The River: Ashokan Power Project Faces Uphill Battle

In just two months, the Ashokan Pumped Storage Project has managed to outrage just about everyone it threatens to touch: local politicians both right and left, environmentalists, county and school administrators, and ordinary woods-dwellers whose homes lie under blue water on Premium Energy’s speculative topo maps.

“The application itself has already caused great stress and alarm in the community,” Town of Olive Supervisor Jim Sofranko, a leading opposition voice, wrote in a letter to the Federal Energy Regulatory Commission (FERC). “The issuance of a permit will only compound that stress, adversely affect property values, disrupt the future plans of residents and businesses, cause economic hardship, and tax the limited resources of local towns, counties, and non-government agencies.”

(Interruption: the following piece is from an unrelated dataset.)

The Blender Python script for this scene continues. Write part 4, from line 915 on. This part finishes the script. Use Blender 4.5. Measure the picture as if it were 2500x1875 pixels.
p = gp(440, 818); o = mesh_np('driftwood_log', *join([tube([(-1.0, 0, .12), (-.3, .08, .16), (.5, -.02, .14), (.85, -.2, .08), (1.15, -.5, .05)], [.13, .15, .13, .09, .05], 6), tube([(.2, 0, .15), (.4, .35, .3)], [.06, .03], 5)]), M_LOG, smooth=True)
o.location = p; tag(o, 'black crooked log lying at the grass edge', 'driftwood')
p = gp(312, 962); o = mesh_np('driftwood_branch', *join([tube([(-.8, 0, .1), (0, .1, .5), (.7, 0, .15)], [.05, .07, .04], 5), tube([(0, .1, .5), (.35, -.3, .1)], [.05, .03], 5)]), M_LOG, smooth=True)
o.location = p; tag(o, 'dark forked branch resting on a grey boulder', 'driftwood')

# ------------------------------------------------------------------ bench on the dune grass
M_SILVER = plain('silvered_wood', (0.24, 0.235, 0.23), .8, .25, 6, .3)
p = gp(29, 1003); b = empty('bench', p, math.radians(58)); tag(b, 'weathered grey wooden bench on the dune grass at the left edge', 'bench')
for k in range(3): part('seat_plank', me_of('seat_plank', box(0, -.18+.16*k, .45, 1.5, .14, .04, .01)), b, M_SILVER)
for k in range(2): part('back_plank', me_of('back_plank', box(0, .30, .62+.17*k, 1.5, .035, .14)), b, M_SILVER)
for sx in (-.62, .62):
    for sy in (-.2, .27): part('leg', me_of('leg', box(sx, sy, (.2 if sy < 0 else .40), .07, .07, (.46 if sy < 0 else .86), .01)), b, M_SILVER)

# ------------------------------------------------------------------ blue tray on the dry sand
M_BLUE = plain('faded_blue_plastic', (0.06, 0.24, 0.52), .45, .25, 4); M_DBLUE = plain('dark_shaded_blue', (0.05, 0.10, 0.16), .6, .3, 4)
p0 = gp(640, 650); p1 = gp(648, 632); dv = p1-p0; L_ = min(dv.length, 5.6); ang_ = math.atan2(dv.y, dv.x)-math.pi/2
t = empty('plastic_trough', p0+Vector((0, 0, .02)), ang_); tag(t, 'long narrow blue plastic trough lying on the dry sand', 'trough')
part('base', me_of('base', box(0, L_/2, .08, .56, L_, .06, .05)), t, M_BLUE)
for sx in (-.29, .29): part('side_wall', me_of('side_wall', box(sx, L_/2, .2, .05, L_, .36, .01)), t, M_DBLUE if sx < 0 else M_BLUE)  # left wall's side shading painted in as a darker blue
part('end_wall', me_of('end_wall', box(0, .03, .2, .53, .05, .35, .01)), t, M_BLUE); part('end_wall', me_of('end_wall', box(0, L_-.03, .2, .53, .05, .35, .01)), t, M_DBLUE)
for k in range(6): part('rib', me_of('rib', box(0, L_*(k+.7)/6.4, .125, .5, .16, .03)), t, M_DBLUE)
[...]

Opponents to the Ashokan power project have formed an impressive coalition, working swiftly and with purpose. So far, more than 600 comments and motions to intervene have been filed by project opponents with FERC, with the deadline for submitting comments coming Monday. In addition to noting that the project would flood protected land and impact local ecology and tourism, many critics have pointed out factual flaws with the proposal: For example, Premium Energy’s application appears to place Lanesville in Ulster County—it’s in Greene County—and it calls its project “closed-loop.” Closed-loop projects are not connected to a continuously flowing natural water source, and are considered to have smaller environmental impacts. But projects where an upper reservoir is added to an existing lower reservoir are known as “add-on” projects, according to the Department of Energy.